On notera en ce sens un beau passage de cet ouvrage consacré à la notion d’adhésion (à une institution) et à celle d’effacement dans l’institution. En l’occurrence, « effacement » chez le sujet de la bibliothèque se laissant absorber par la lecture. Le Marec a raison alors de faire remarquer que cet effacement ne cesse de faire l’objet d’une mauvaise critique, sous le titre de mécanismes de domination : la domination par le silence imposé. Or, dans le cadre qui nous occupe, le silence et la norme du respect des voisinages ne coïncident pas avec ce que nous avons retenu de la pensée orwellienne. À ce titre, la bibliothèque échapperait aux commentaires portant sur les institutions disciplinaires. Une manière détournée de revenir aux « hétérotopies » foucaldiennes. La « grande bibliothèque d’étude abrite des corps silencieux jour après jour, nourrit les ambiances nécessaires à l’étude et protège les inquiétudes du savoir ».

 

Espace social

Certes, la bibliothèque est bien un espace social. Mais, explique l’autrice, elle est cachée dans un pli, entre organisation mobilisant des savoirs et milieu où s’exercent les savoirs de l’altérité et de la cohabitation. L’autrice forge alors une expression : « La bibliothèque est l’interstice central ». Elle ajoute : « Elle est une marge du milieu ». Autrement dit, elle rend possible ce sur quoi elle n’exerce pas de pouvoir : la production continue de savoirs qui lui échappent, qu’elle ne revendique pas. Elle ne peut s’approprier les projets de savoirs qui s’y mènent, mais elle peut les récupérer une fois publiés. Il ne vient à l’idée d’aucune bibliothèque d’exiger une part de la notoriété des auteurs-trices et des textes qu’elle a contribué à former. Encore a-t-on bien souvent relevé dans quelle bibliothèque tel ou tel philosophe avait travaillé.

Il est non moins vrai qu’elle a été un des lieux hérités du geste des Princes et des États, mais elle est devenue un lieu structuré pour comprendre et protéger de nombreuses vulnérabilités, pour les exprimer et les questionner. Il reste à savoir si la bibliothèque est structurante pour ce qui se passe au dehors. Cela dit, le devrait-elle ? Le point le plus clair : il convient de reconnaître l’invisibilité de l’expérience en bibliothèque. Dès lors, cet ouvrage, compte tenu de sa manière de prendre la question, devient une très riche source de nouvelles considérations sur l’institution, au-delà des décomptes de lectrices et lecteurs encore une fois.

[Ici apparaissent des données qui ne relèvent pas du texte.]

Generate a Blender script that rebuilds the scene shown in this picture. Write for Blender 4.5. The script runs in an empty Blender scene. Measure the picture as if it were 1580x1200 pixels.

Et l’on pourrait conclure ce bref compte rendu en soulignant l’existence de liens entre bibliothèque et émancipation. Non seulement, la bibliothèque constitue une expérience à vivre, mais elle contient et fait fonctionner les ressorts d’une transmission de savoirs, d’une discussion sur les savoirs, et d’une critique des relations au savoir qui peuvent évidemment constituer des moments essentiels d’un processus d’émancipation. L’apparent enfermement de la bibliothèque, le temps et l’espace particuliers qu’elle dessine, sa disponibilité à toutes formes de recherches, se trouve pris à parti par les résultats qui, en quelque sorte, en « sortent ». Les enjeux de savoir et les usages potentiels du savoir se croisent dans le regard des lectrices et des lecteurs.